Der Bezirk will Geflüchtete mit Hausverbot schon unterbringen, sagt Mitte-Stadtrat. Aber die versprochene Hilfe vom Senat fehle

„Freiwillig obdachlos“? Der Flüchtlingsrat kritisiert das Vorgehen im Bezirk Mitte Foto: Karsten Thielker

Von Susanne Memarnia

Der Sozialstadtrat von Mitte, Ephraim Gothe (SPD), wehrt sich gegen den Vorwurf, der Bezirk verhalte sich rechtswidrig gegenüber obdachlos gewordenen Flüchtlingen. Der Flüchtlingsrat hatte vorige Woche erklärt, Mitte betrachte Geflüchtete, die in ihrem Heim Hausverbot bekommen haben, als „freiwillig obdachlos“ und verweigere ihnen mit diesem Argument die erneute Unterbringung. Dies, so Gothe, sei in der Tat gängige Praxis bis März 2017 gewesen – seither aber nicht mehr.

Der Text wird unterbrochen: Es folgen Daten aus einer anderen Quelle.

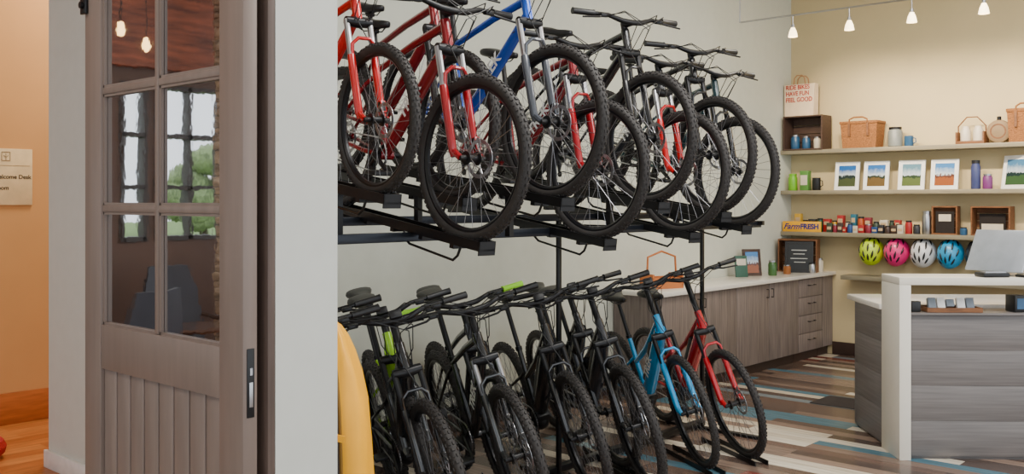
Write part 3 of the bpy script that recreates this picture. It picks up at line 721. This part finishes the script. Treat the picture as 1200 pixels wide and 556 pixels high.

Damals hatte das Verwaltungsgericht Berlin entschieden, grundsätzlich gebe es auch bei mehrfachem Hausverbot die Pflicht der Bezirke zur Unterbringung. Auf diese Linie seien dann alle Bezirke eingeschwenkt, seither werde jeder Einzelfall geprüft, so der Sozialstadtrat. „Das gilt auch für Personen, die bewusst fahrlässig oder vorsätzlich ein Hausverbot hervorgerufen haben. Nach Auffassung des Landes und des Bezirks Mitte ist in diesen Fällen zu prüfen, ob eine erneute Unterbringung erforderlich ist.“ Angesichts sehr knapper Plätze werde bei Hausverboten sowie bei Anfragen, die aus Sicht des Bezirks nicht gerechtfertigt sind, allerdings „priorisiert“, fährt er fort. Sprich: In Einzelfällen wird weiterhin nicht untergebracht.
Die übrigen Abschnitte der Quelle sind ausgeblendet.